Goal of the exercise -
All the data should come back exactly as it was given.

Dataset extract -
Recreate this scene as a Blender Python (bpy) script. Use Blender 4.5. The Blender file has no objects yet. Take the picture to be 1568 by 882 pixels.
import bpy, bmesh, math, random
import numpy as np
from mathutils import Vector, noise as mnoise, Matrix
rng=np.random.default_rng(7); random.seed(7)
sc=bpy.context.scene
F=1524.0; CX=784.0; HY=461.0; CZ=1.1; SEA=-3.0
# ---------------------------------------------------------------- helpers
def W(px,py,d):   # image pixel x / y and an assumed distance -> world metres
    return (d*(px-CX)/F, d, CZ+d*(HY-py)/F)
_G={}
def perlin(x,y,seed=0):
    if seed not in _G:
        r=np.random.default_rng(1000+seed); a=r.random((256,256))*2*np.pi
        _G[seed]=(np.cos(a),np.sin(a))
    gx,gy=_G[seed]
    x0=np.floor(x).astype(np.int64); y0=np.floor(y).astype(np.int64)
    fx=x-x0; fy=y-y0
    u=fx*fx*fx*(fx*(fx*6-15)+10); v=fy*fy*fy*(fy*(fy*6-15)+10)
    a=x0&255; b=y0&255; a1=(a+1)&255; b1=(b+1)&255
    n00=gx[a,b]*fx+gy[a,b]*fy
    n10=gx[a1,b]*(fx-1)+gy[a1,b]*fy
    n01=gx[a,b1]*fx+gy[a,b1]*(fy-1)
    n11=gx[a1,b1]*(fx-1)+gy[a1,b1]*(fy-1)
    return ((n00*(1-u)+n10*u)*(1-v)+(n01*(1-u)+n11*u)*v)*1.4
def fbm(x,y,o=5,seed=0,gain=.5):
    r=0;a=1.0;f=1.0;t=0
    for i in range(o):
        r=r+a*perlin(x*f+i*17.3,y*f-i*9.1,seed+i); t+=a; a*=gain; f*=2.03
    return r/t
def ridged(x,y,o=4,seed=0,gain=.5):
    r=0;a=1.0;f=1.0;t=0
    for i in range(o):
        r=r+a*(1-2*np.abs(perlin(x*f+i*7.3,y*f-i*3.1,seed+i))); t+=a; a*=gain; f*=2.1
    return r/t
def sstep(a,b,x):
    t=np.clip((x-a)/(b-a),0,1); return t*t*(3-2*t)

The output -
Recreate this scene as a Blender Python (bpy) script. Use Blender 4.5. The Blender file has no objects yet. Take the picture to be 1568 by 882 pixels.
import bpy, bmesh, math, random
import numpy as np
from mathutils import Vector, noise as mnoise, Matrix
rng=np.random.default_rng(7); random.seed(7)
sc=bpy.context.scene
F=1524.0; CX=784.0; HY=461.0; CZ=1.1; SEA=-3.0
# ---------------------------------------------------------------- helpers
def W(px,py,d):   # image pixel x / y and an assumed distance -> world metres
    return (d*(px-CX)/F, d, CZ+d*(HY-py)/F)
_G={}
def perlin(x,y,seed=0):
    if seed not in _G:
        r=np.random.default_rng(1000+seed); a=r.random((256,256))*2*np.pi
        _G[seed]=(np.cos(a),np.sin(a))
    gx,gy=_G[seed]
    x0=np.floor(x).astype(np.int64); y0=np.floor(y).astype(np.int64)
    fx=x-x0; fy=y-y0
    u=fx*fx*fx*(fx*(fx*6-15)+10); v=fy*fy*fy*(fy*(fy*6-15)+10)
    a=x0&255; b=y0&255; a1=(a+1)&255; b1=(b+1)&255
    n00=gx[a,b]*fx+gy[a,b]*fy
    n10=gx[a1,b]*(fx-1)+gy[a1,b]*fy
    n01=gx[a,b1]*fx+gy[a,b1]*(fy-1)
    n11=gx[a1,b1]*(fx-1)+gy[a1,b1]*(fy-1)
    return ((n00*(1-u)+n10*u)*(1-v)+(n01*(1-u)+n11*u)*v)*1.4
def fbm(x,y,o=5,seed=0,gain=.5):
    r=0;a=1.0;f=1.0;t=0
    for i in range(o):
        r=r+a*perlin(x*f+i*17.3,y*f-i*9.1,seed+i); t+=a; a*=gain; f*=2.03
    return r/t
def ridged(x,y,o=4,seed=0,gain=.5):
    r=0;a=1.0;f=1.0;t=0
    for i in range(o):
        r=r+a*(1-2*np.abs(perlin(x*f+i*7.3,y*f-i*3.1,seed+i))); t+=a; a*=gain; f*=2.1
    return r/t
def sstep(a,b,x):
    t=np.clip((x-a)/(b-a),0,1); return t*t*(3-2*t)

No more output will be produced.